Такая шапка могла, конечно, быть и единственной в своем роде, но в любом случае понятно, что носить ее в Византии XIV века мог только высокопоставленный чиновник. Феодор Метохит был близким другом и доверенным лицом императора Андроника II Палеолога, возвысившимся до звания великого логофета, одним из выдающихся литераторов своего времени и ревностным исследователем классики. Его объемистые сочинения содержат комментарии к Аристотелю, «Общее введение в науку астрономию», а также поэму, описывающую восстановление монастыря Хоры. Метохит гордился своими литературными трудами и надеялся, что благодаря им имя его переживет века. Но есть, тем не менее, в этих трудах некий отголосок пустоты и бессмысленности. «Оксфордский византийский словарь» описывает их стиль как «заведомо смутный»; подобно многим византийцам до него, Метохит ощущает себя настолько подавленным великими достижениями древних, что сомневается в своих способностях сказать что-то новое.

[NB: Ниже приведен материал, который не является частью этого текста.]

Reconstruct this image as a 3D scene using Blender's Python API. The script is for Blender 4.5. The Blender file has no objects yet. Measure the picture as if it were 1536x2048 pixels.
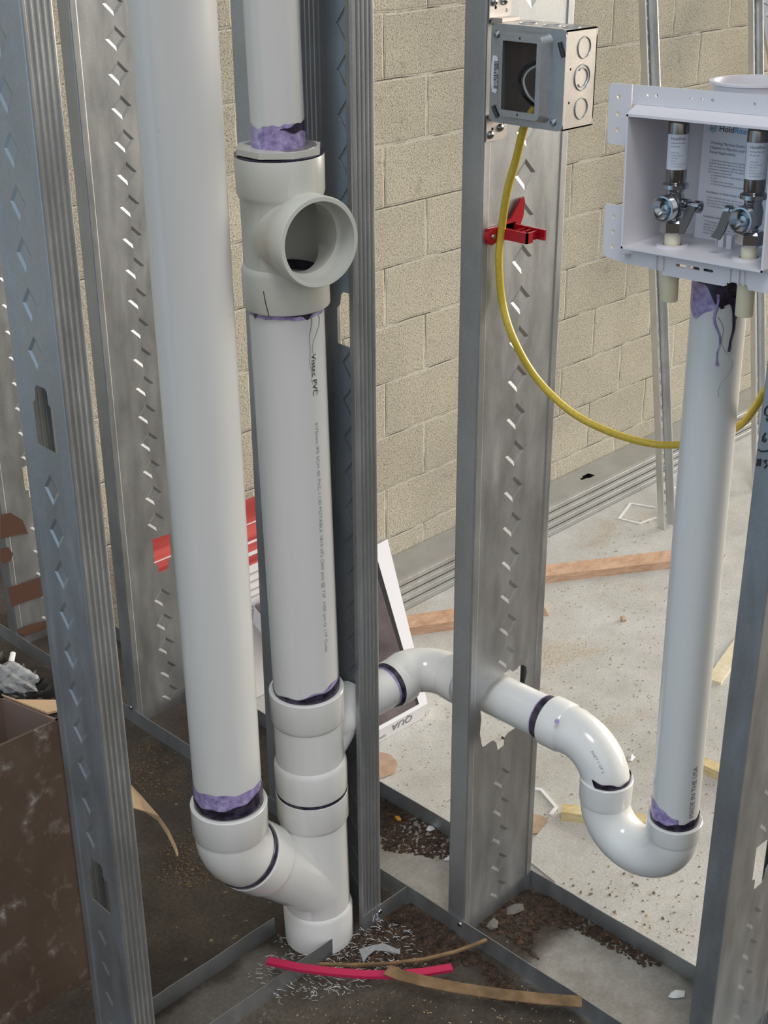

Неизвестный художник в Хоре нимало не мучился подобными сомнениями и запечатлел пиетет своего патрона к прошлому в ярко выраженных классицистических особенностях. Это всего более проявляется в живописных элементах, лишенных религиозного смысла, – например, при изображении групп тщательно причесанных и разодетых девиц, которые вполне могли бы прогуливаться и в садах эллинистической Александрии. И, даже переместив взгляд с периферии в центр запечатленной христианской драмы, мы и здесь не находим жесткого иерархического формализма, обычно ассоциирующегося с византийским искусством: фигуры живы и выразительны, их человечность не подлежит сомнению. В сценах детства Богородицы мастер Хоры создает картины, исполненные семейного тепла, которые византийской традиции почти не известны, хотя его трактовка образов остается глубокой и лишенной сентиментальности. В сцене «Первые семь шагов Богородицы» он умело льстит просвещенным вкусам своего заказчика, не пренебрегая, однако, и вкусами простого богомольца. В центре композиции расположена очаровательная девочка с протянутыми вперед руками, делающая первые робкие шаги к матери; позади ребенка видна странная фигура заботливо склонившейся над ней высокой служанки. Служанка облачена в длинное голубое классическое одеяние, подрубленное золотом, голова ее окутана летящей светло-красной накидкой. На миниатюре X века, ныне хранящейся в Париже, у фигуры, олицетворяющей Ночь, – точно такая же накидка на голове, безусловно скопированная с эллинистического оригинала. Служанка из Хоры являет собой, таким образом, тонкую ностальгическую аллюзию, которую должны были по достоинству оценить Феодор Метохит и его ученые друзья. Но этим ее значение не исчерпывается. Она могла бы быть лишь эхом персонификации Ночи, вместе с тем являясь ярким символом возросшего уважения к достижениям эллинизма, распространившегося среди книжников поздней Византии и приводившего их ко все большей терпимости к язычеству. Метохит на закате империи признал, что людскими судьбами правит капризная Фортуна. Гемист Плифон, последний и самый самобытный византийский неоплатоник, пошел дальше: он посвятил последние годы своей жизни сочинению гимнов Зевсу и Аполлону. Метохит почувствовал, что Христос покинул империю; Плифон сам покинул Христа.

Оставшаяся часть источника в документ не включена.